民法改正講義案12(連帯債務・連帯債権・連帯保証1)

1 絶対効の範囲は、更改・相殺・混同のみ

【第441条】
第四百三十八条、第四百三十九条第一項及び前条に規定する場合を除き、
連帯債務者の一人について生じた事由は、他の連帯債務者に対してその効力を生じない。
ただし、債権者及び他の連帯債務者の一人が別段の意思を表示したときは、
当該他の連帯債務者に対する効力は、その意思に従う。
【第438条】
連帯債務者の一人と債権者との間に更改があったときは、債権は、全ての連帯債務者の利益の
ために消滅する
【第439条】
連帯債務者の一人が債権者に対して債権を有する場合において、その連帯債務者が相殺を
援用したときは、債権は、全ての連帯債務者の利益のために消滅する。
【第440条】
連帯債務者の一人と債権者との間に混同があったときは、その連帯債務者は、
弁済をしたものとみなす。

(1)ひとこと解説

連帯債務者の1人つき、更改・相殺・混同があった場合に限り、ほかの連帯債務者にも効果が生じます。

(2)詳細解説

連帯債務に関する絶対効は、更改・相殺・混同のみとなりました。
旧法では、絶対効となる行為は、いろいろありました(資格試験を受験するときに、必死で覚えたものです。
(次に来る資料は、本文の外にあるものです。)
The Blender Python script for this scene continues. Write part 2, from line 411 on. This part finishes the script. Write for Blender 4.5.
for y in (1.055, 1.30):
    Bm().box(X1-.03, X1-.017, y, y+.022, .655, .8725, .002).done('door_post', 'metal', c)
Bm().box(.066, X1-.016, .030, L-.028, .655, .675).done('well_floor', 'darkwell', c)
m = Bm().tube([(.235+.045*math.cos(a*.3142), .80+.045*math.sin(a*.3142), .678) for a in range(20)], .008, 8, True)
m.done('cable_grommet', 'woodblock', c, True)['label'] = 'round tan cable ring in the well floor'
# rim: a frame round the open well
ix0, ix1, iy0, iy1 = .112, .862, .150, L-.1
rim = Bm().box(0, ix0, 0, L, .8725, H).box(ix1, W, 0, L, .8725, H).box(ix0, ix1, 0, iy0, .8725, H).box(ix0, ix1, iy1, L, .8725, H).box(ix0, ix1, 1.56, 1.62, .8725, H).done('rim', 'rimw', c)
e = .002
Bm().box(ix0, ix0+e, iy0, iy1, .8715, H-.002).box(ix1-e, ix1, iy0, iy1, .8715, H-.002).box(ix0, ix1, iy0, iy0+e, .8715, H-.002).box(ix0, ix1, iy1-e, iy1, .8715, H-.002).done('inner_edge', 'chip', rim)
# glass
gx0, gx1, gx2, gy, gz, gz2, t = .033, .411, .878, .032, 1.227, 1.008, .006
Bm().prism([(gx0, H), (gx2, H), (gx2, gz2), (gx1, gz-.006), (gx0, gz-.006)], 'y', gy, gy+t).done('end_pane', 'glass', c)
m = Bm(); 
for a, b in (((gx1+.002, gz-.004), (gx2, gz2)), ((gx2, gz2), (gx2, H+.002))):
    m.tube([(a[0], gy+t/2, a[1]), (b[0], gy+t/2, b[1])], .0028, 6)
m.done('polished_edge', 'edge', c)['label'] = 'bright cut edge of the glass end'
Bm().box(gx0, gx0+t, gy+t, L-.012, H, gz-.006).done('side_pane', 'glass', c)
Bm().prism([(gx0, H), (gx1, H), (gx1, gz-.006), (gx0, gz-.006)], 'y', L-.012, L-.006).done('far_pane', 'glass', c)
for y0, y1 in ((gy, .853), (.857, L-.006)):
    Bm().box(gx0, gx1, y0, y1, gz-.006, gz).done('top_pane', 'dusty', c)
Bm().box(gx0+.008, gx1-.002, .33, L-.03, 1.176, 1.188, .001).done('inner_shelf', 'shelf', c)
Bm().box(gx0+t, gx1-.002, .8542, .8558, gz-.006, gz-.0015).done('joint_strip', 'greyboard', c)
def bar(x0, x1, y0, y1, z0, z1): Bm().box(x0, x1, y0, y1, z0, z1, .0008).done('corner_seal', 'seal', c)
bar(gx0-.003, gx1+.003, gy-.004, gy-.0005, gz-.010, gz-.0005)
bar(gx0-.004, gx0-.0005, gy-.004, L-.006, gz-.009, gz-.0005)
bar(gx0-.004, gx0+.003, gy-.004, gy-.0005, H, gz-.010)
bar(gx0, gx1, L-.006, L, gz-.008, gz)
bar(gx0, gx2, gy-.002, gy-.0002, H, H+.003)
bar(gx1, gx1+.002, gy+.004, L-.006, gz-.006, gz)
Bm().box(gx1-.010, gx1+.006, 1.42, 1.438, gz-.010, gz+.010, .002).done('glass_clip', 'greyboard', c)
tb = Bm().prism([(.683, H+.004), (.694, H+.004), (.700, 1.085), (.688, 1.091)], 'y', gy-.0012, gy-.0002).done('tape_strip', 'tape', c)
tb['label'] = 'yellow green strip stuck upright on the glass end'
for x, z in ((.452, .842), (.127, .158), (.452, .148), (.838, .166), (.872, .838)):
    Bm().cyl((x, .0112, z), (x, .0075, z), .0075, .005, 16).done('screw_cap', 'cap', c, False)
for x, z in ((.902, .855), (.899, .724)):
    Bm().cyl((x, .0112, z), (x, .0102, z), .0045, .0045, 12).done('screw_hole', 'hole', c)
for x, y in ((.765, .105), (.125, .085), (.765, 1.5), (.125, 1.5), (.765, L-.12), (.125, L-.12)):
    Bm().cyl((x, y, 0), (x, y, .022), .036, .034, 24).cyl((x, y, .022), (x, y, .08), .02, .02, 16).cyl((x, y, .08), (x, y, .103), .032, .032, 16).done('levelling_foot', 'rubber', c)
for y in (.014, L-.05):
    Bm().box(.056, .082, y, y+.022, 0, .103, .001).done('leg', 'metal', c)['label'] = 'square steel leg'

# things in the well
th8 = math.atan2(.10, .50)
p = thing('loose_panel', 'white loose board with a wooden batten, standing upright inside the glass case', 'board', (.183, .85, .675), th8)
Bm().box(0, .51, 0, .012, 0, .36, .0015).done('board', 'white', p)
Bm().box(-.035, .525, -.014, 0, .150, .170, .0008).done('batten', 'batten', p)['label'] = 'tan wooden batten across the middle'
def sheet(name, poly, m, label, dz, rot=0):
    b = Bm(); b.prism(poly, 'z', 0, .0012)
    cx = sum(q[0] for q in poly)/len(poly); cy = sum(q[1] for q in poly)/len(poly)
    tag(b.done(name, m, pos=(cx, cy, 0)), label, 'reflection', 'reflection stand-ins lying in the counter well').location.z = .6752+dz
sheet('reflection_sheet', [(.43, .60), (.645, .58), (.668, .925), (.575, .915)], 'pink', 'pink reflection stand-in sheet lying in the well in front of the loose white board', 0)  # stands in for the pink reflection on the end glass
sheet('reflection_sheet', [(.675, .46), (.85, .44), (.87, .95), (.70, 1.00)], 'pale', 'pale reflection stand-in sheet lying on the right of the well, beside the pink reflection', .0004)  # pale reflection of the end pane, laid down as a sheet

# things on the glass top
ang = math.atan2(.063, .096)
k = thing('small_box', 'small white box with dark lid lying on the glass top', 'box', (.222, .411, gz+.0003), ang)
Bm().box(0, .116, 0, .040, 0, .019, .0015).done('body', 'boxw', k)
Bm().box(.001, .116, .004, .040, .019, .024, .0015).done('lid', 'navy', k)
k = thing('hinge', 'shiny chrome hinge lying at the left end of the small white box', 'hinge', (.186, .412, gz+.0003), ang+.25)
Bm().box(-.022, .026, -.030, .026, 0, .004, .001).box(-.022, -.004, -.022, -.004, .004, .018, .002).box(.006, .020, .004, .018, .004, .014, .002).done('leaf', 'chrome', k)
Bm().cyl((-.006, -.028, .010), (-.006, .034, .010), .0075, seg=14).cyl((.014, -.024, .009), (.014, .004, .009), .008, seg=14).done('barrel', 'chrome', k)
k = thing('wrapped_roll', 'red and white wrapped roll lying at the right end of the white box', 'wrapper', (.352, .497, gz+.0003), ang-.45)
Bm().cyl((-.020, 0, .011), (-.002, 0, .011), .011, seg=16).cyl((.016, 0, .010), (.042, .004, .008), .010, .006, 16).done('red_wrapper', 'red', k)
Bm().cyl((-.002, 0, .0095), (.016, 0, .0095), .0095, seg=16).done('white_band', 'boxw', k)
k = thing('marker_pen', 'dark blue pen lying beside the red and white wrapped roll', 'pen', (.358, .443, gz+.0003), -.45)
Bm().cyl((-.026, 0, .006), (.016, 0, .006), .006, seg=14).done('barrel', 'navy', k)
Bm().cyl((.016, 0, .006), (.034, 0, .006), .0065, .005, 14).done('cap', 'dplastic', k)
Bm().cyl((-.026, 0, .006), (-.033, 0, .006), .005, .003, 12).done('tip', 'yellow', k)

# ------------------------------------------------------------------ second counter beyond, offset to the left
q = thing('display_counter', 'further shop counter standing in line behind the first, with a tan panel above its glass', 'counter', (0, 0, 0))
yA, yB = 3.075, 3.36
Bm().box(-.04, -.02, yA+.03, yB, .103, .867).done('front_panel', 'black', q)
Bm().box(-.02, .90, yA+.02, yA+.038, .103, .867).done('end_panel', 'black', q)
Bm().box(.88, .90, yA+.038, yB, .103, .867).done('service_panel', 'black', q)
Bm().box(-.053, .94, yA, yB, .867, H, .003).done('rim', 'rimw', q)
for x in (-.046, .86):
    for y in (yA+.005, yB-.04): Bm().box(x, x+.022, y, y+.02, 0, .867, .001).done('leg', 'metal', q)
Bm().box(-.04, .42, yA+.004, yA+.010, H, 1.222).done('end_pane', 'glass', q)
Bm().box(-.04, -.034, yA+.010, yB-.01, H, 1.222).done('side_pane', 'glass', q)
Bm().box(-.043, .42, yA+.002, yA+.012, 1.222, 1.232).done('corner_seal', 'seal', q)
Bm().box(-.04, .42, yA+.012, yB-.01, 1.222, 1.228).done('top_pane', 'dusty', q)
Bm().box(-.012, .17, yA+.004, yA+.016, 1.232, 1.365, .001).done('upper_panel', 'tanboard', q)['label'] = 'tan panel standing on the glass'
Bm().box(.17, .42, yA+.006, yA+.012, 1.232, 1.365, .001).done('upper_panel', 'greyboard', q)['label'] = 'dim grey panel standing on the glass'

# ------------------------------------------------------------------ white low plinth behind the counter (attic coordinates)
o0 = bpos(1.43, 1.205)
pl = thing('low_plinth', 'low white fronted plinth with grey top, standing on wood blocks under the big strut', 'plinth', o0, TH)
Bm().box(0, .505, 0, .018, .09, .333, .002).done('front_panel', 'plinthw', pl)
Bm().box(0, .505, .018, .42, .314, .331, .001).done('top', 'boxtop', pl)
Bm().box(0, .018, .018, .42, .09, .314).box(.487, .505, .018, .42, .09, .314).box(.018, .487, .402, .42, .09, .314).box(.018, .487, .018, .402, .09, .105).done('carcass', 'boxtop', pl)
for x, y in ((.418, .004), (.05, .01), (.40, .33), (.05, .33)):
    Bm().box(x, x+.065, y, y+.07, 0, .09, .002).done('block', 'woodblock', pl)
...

)。

しかし、新法では、特に、更改・相殺・混同のみ、絶対効が生じるようになりました、特に、請求が相対効になったので、連帯債務者全員に請求しないと、履行遅滞にならなかったり、時効が進行したりしまいかねないことになるので要注意です。

(3)補足

連帯保証人についても同じです。

【第458条】
第四百三十八条、第四百三十九条第一項、第四百四十条及び第四百四十一条の規定は、主たる債務者と連帯して債務を負担する保証人について生じた事由について準用する。